— TO BE DONE —
Where a line in the listing contains the string "scene", copy that line out.

::::

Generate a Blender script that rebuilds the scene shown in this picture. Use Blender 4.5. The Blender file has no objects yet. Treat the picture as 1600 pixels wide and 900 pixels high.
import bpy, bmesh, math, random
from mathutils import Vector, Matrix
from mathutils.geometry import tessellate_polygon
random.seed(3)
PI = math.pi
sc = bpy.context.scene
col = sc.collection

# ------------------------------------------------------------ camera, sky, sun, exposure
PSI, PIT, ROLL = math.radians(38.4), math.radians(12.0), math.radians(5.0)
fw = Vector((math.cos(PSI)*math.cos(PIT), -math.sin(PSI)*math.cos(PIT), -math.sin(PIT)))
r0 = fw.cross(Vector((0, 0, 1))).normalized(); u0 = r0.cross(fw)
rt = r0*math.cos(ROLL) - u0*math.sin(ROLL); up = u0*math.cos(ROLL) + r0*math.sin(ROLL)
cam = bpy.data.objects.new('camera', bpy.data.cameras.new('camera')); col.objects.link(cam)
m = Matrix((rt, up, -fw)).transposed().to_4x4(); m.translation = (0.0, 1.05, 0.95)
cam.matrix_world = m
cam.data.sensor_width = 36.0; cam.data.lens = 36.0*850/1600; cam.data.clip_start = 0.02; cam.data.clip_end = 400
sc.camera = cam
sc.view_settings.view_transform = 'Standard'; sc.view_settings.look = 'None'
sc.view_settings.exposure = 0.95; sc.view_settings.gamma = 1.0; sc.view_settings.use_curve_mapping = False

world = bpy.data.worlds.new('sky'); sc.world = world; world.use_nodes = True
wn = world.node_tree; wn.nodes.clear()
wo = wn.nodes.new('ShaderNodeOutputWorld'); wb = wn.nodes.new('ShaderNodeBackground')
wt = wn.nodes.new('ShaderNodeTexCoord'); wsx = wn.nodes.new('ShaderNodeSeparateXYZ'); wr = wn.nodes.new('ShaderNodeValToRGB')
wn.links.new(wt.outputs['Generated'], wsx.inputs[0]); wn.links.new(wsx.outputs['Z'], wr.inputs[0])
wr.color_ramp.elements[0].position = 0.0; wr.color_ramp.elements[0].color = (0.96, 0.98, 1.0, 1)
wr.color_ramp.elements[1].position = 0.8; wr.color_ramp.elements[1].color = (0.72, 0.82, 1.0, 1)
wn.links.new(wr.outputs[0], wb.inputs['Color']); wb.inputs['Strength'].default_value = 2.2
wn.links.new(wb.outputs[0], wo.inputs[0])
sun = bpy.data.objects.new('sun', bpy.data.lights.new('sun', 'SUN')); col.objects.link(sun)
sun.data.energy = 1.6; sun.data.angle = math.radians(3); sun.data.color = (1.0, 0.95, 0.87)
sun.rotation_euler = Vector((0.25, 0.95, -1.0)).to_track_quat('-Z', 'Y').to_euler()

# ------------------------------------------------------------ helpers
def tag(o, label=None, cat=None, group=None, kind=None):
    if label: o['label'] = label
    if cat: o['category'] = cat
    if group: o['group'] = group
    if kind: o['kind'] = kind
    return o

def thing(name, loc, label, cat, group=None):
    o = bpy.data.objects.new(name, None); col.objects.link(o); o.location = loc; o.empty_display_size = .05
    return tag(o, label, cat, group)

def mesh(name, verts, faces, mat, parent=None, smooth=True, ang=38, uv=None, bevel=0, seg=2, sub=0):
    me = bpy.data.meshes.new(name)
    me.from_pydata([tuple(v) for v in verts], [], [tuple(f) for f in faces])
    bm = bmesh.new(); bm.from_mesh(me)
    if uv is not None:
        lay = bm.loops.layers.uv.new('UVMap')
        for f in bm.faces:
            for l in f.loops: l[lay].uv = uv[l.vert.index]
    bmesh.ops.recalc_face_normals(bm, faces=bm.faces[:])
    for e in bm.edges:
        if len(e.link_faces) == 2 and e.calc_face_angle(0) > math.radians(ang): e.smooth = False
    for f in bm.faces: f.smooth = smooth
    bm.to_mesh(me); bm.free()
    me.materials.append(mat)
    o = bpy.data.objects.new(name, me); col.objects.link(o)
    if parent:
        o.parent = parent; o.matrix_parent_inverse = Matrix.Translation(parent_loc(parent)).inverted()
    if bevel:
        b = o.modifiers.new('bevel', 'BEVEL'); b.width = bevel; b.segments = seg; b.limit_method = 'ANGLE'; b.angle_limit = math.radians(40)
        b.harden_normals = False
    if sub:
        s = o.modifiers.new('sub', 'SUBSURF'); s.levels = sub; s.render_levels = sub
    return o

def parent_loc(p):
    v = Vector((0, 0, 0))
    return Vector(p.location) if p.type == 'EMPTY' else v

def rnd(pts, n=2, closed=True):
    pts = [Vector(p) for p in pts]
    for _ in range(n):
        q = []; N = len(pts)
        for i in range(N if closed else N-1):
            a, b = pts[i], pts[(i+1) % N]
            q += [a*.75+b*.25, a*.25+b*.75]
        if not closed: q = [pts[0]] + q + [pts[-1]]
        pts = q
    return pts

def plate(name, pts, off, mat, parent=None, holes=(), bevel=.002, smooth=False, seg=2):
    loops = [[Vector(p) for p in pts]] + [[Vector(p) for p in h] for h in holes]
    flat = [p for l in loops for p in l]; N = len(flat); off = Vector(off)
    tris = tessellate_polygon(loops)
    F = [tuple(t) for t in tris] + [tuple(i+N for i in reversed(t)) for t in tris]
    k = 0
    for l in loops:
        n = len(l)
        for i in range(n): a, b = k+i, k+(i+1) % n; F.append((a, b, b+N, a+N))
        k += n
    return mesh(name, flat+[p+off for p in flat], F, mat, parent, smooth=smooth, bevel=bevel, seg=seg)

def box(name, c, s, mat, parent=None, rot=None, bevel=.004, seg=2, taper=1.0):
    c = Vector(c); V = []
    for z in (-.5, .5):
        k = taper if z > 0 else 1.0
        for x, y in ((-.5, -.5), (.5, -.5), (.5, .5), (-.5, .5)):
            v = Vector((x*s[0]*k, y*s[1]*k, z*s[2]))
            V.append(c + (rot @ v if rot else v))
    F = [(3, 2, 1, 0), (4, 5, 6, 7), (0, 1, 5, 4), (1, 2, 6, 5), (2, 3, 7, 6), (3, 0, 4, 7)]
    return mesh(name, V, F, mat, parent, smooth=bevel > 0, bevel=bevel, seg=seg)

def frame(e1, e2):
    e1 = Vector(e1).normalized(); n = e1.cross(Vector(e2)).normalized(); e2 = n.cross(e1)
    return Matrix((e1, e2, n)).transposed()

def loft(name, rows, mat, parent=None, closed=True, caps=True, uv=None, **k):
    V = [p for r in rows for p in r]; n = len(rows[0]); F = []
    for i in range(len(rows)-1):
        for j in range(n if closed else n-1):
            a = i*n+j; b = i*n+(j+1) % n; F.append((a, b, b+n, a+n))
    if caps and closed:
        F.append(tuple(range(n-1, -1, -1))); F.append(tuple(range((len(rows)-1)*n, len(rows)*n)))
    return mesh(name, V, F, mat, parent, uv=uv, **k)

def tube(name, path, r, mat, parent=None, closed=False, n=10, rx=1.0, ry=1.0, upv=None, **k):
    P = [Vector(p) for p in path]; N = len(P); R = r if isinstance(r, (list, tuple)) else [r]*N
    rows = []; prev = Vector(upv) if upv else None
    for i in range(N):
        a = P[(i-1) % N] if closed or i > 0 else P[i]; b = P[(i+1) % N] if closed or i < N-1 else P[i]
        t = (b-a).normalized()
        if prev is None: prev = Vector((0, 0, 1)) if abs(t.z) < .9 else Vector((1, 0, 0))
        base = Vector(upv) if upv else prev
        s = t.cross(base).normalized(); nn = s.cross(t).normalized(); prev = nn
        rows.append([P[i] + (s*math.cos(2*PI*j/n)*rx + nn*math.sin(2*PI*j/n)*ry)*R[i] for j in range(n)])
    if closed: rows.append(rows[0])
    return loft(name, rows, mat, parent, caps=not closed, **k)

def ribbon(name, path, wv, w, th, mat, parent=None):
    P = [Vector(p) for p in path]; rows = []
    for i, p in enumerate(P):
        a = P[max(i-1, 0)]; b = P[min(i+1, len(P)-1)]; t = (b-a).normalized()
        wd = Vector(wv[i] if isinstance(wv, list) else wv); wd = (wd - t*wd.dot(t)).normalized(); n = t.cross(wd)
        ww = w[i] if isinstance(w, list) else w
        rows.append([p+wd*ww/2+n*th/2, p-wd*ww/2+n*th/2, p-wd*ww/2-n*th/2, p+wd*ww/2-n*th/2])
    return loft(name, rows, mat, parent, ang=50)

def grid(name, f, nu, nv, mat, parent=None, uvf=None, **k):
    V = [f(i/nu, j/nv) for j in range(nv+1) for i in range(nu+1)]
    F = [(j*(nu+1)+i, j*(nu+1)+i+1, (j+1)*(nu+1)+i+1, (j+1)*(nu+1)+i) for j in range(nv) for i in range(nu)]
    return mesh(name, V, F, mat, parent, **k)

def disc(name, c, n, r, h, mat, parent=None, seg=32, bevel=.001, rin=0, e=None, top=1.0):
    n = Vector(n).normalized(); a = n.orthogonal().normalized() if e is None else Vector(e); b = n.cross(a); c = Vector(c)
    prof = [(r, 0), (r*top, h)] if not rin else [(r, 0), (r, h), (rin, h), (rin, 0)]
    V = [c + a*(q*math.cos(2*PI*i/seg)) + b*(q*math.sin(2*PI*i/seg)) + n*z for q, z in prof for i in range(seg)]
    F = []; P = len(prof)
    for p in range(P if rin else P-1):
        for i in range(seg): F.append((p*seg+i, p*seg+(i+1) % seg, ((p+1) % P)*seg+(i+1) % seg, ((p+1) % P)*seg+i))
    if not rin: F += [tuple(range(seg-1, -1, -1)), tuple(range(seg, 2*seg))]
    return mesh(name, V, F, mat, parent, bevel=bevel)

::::

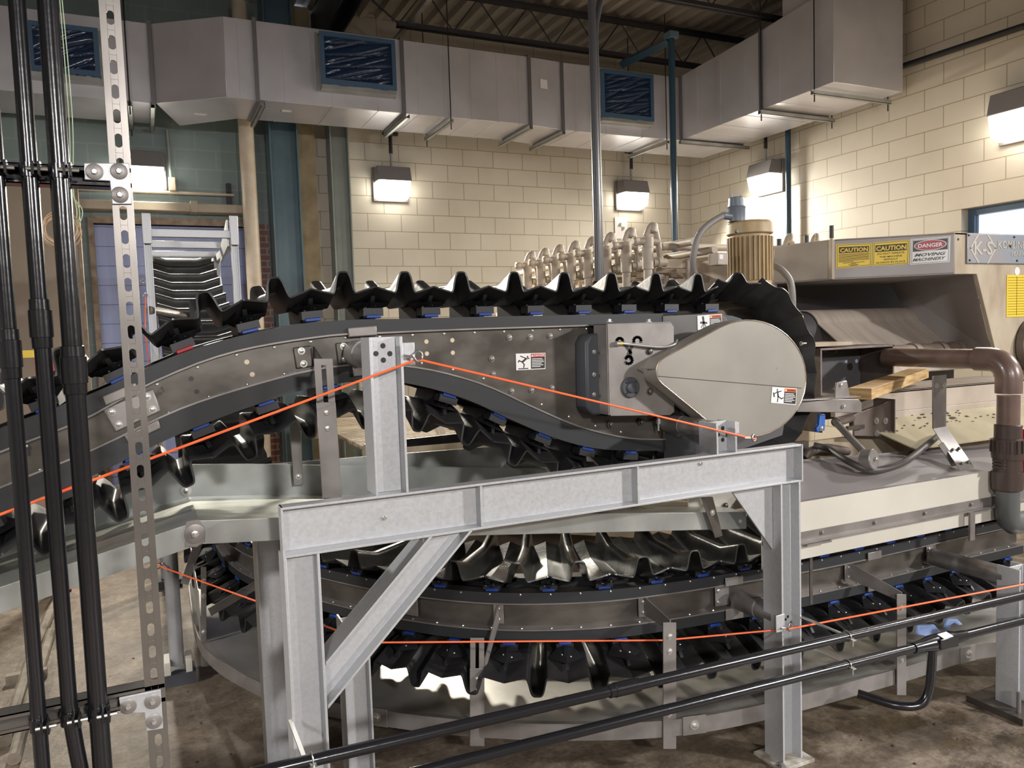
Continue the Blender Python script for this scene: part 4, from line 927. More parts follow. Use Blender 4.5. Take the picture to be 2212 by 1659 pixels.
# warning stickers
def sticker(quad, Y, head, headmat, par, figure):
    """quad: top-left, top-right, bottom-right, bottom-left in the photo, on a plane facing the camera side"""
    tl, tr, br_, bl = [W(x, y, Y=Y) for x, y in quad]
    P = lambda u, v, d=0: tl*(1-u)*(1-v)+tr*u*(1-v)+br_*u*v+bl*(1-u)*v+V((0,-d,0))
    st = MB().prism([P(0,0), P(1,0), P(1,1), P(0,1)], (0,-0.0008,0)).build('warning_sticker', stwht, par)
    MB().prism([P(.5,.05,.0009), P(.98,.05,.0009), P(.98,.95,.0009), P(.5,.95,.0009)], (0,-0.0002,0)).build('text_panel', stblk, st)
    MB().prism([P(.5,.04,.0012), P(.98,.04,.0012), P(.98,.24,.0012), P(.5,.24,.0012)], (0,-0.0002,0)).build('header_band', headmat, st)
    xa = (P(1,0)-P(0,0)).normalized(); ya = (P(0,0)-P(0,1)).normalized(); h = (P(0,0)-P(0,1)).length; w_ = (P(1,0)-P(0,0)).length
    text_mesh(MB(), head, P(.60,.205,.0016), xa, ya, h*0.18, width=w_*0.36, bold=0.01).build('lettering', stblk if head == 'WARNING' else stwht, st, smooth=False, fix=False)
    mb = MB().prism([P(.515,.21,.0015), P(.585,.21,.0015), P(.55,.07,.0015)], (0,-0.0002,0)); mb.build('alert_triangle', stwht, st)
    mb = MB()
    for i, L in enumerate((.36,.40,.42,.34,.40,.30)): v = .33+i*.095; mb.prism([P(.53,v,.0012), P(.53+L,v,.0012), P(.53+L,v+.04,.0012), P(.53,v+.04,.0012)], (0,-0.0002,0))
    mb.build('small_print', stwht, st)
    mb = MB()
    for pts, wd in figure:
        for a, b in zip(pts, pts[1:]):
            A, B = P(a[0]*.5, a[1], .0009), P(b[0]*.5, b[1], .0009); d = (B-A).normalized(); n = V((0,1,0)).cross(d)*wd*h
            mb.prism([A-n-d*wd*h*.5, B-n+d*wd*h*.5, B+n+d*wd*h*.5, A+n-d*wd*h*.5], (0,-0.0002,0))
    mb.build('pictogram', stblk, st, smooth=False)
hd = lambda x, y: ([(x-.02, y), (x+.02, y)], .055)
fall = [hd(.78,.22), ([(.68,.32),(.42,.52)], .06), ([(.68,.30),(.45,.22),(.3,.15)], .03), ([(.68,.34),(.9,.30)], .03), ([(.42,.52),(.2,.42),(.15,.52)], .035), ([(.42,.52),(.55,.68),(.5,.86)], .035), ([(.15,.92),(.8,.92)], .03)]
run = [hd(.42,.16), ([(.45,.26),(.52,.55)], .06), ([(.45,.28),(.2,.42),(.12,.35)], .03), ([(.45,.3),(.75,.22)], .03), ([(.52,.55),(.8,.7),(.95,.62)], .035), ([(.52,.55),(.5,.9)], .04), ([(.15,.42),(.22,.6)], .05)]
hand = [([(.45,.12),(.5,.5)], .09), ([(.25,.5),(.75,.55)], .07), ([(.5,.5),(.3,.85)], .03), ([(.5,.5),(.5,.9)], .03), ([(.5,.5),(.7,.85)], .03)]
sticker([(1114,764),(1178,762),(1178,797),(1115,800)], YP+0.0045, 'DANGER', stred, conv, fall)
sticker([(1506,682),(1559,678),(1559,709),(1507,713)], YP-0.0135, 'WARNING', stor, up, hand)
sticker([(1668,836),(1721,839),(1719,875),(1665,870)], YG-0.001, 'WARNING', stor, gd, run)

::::

— TASK RESPONSE —
Generate a Blender script that rebuilds the scene shown in this picture. Use Blender 4.5. The Blender file has no objects yet. Treat the picture as 1600 pixels wide and 900 pixels high.
sc = bpy.context.scene
Continue the Blender Python script for this scene: part 4, from line 927. More parts follow. Use Blender 4.5. Take the picture to be 2212 by 1659 pixels.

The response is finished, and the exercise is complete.